Extract, from the listing that follows, each line containing the word "strip".

------------------------------------------------

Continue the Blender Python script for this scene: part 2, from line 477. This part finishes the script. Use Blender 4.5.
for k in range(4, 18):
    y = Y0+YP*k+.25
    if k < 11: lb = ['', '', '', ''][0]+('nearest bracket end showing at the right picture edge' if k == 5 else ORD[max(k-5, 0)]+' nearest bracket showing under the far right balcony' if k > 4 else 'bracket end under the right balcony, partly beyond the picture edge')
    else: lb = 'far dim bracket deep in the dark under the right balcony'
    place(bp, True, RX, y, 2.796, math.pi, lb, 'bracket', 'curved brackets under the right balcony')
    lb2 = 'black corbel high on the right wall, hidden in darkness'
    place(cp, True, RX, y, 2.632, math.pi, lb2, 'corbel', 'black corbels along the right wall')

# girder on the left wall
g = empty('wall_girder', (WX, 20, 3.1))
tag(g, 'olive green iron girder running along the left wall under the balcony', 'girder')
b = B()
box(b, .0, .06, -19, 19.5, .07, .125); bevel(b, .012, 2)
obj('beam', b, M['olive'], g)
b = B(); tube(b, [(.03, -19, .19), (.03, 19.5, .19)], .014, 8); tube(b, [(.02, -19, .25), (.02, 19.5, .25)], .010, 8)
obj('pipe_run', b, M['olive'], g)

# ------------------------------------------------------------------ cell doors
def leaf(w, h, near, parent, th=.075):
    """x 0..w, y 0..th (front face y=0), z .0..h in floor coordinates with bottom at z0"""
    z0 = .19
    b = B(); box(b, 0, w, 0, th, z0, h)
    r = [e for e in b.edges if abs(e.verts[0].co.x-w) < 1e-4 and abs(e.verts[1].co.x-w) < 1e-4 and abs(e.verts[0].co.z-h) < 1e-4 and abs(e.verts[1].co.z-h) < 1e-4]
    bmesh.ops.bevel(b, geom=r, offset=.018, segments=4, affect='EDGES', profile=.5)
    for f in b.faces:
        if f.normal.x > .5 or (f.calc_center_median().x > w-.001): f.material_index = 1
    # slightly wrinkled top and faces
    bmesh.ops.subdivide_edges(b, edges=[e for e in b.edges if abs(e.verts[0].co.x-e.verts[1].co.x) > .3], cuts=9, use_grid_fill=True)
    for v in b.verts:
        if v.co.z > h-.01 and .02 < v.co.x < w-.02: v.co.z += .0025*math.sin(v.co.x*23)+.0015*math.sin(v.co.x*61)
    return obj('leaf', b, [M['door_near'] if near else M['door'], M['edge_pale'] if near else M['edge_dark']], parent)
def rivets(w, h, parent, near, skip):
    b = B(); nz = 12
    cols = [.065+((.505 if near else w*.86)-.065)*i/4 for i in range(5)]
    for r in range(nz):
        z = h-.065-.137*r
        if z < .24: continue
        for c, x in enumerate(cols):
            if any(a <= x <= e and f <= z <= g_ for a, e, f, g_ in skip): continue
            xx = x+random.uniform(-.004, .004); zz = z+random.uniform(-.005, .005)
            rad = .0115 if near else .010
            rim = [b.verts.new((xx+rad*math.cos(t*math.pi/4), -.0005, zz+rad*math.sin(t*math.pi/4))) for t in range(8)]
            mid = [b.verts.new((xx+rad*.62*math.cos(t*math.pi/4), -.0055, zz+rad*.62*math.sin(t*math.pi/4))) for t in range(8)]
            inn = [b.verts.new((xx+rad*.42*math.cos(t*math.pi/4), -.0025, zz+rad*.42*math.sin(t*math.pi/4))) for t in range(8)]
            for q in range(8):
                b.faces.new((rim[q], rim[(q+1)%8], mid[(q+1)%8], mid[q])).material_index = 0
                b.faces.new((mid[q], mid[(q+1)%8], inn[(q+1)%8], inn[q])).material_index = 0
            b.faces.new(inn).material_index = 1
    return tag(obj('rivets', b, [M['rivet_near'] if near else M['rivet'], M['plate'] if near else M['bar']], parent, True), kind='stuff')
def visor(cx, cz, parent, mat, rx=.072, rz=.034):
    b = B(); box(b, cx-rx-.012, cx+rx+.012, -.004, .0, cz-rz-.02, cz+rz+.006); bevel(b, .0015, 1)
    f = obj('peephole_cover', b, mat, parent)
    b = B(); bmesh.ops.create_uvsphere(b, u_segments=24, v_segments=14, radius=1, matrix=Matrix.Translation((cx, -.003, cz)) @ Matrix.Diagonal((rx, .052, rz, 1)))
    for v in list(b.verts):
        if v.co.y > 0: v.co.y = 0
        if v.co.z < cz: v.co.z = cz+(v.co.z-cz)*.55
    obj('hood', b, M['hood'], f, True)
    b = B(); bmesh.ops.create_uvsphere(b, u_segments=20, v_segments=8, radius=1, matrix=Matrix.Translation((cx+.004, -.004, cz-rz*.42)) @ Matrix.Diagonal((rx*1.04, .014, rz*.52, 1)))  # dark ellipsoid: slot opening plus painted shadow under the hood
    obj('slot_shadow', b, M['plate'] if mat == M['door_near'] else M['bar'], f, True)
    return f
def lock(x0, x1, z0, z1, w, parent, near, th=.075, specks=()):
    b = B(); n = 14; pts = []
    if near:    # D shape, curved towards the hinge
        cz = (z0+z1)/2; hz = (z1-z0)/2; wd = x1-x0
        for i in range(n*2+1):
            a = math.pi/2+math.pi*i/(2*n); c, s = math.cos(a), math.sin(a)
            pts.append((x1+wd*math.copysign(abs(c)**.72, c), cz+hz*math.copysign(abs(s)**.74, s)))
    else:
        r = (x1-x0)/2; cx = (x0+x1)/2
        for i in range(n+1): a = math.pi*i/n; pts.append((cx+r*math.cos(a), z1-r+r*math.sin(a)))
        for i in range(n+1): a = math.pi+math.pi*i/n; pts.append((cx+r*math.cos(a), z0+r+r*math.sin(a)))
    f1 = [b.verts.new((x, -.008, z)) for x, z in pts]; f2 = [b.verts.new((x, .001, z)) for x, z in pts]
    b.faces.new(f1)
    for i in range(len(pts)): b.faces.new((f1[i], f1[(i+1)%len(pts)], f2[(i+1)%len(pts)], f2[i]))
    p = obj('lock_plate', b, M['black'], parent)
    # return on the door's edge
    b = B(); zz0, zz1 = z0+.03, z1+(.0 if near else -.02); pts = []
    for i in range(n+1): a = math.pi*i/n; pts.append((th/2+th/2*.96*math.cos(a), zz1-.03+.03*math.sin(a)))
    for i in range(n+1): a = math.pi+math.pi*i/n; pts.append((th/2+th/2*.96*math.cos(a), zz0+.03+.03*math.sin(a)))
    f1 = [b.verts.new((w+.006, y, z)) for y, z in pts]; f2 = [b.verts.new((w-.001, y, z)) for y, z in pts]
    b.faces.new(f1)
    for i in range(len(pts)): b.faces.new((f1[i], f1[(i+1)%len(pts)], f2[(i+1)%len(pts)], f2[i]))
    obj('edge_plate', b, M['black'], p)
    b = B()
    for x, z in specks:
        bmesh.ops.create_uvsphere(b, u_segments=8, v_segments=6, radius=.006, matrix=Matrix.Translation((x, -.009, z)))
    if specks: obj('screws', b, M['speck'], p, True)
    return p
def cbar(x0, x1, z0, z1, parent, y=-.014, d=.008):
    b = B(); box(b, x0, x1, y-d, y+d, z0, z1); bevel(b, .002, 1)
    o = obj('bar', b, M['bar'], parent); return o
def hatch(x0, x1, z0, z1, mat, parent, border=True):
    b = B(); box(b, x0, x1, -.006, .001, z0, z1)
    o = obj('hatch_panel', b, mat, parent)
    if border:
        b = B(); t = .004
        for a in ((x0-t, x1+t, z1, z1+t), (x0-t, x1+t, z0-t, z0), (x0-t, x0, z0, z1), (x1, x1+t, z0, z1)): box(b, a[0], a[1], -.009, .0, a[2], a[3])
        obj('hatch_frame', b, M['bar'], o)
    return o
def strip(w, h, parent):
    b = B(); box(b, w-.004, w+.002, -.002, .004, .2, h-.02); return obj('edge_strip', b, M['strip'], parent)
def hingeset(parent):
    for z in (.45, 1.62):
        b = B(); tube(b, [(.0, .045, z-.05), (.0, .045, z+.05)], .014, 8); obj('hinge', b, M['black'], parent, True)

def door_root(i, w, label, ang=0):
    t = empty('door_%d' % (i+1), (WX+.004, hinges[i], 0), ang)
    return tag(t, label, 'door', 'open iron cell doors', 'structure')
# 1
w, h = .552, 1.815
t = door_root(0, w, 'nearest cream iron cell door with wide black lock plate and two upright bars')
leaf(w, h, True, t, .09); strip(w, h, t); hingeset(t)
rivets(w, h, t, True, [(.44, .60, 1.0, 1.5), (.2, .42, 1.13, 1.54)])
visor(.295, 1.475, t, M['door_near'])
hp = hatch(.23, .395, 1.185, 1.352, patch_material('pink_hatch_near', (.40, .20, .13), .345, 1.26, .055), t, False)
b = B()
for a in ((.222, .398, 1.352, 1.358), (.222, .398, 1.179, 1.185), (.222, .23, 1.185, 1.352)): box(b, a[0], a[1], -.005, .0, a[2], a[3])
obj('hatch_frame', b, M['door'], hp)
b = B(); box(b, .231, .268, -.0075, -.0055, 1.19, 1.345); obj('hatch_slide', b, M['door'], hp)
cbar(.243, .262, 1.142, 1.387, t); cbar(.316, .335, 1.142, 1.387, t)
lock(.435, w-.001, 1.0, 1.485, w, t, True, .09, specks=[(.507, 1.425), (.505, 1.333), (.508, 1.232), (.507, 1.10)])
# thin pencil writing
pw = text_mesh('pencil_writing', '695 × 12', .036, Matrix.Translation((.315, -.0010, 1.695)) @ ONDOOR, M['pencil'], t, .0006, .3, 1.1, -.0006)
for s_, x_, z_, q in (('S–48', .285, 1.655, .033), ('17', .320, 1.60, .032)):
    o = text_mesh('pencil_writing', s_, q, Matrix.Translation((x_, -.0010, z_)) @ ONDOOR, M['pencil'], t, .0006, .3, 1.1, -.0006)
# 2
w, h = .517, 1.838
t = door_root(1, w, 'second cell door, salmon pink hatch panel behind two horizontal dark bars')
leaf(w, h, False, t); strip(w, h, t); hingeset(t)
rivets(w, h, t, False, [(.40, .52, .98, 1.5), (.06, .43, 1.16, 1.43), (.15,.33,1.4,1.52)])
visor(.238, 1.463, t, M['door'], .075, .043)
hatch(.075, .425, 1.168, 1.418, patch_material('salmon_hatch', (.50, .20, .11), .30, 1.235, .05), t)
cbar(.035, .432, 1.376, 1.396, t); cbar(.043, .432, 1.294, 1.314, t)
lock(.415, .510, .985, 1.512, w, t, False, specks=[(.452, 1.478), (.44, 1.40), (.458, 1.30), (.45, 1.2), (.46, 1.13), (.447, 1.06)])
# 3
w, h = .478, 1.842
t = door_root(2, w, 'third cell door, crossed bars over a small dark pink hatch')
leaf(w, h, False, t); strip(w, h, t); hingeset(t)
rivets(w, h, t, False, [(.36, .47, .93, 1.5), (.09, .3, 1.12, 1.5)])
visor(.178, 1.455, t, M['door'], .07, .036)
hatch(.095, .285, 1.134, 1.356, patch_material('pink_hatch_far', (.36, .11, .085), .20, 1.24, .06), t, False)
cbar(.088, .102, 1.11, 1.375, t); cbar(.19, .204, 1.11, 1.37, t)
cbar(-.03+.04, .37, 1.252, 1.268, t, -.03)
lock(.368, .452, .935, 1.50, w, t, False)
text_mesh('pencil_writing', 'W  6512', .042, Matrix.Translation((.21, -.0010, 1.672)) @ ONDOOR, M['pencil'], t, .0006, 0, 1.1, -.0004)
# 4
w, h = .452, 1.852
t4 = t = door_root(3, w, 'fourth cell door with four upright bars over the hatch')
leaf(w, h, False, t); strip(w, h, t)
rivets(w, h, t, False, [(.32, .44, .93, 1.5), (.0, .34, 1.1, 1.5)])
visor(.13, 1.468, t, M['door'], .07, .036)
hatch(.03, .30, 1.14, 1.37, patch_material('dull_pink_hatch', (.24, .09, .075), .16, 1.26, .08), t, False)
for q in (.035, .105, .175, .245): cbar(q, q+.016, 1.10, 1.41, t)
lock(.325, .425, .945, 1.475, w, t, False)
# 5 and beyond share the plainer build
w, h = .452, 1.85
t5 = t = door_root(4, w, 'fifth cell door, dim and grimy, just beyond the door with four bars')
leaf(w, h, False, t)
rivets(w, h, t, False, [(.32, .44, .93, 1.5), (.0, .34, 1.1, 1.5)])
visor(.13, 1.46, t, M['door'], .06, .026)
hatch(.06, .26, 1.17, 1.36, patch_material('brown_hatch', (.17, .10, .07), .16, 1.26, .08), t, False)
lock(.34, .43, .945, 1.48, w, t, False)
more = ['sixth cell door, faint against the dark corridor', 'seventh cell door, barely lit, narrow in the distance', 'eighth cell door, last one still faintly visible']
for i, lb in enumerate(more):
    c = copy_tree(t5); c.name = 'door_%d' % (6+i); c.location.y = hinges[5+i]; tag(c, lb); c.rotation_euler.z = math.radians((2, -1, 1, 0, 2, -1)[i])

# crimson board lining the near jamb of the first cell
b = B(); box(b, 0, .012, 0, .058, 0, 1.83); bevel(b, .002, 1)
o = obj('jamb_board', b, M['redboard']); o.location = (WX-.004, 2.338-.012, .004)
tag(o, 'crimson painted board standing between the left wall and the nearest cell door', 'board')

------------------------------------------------

:: Solution for this exercise ::
def strip(w, h, parent):
    b = B(); box(b, w-.004, w+.002, -.002, .004, .2, h-.02); return obj('edge_strip', b, M['strip'], parent)
leaf(w, h, True, t, .09); strip(w, h, t); hingeset(t)
leaf(w, h, False, t); strip(w, h, t); hingeset(t)
leaf(w, h, False, t); strip(w, h, t); hingeset(t)
leaf(w, h, False, t); strip(w, h, t)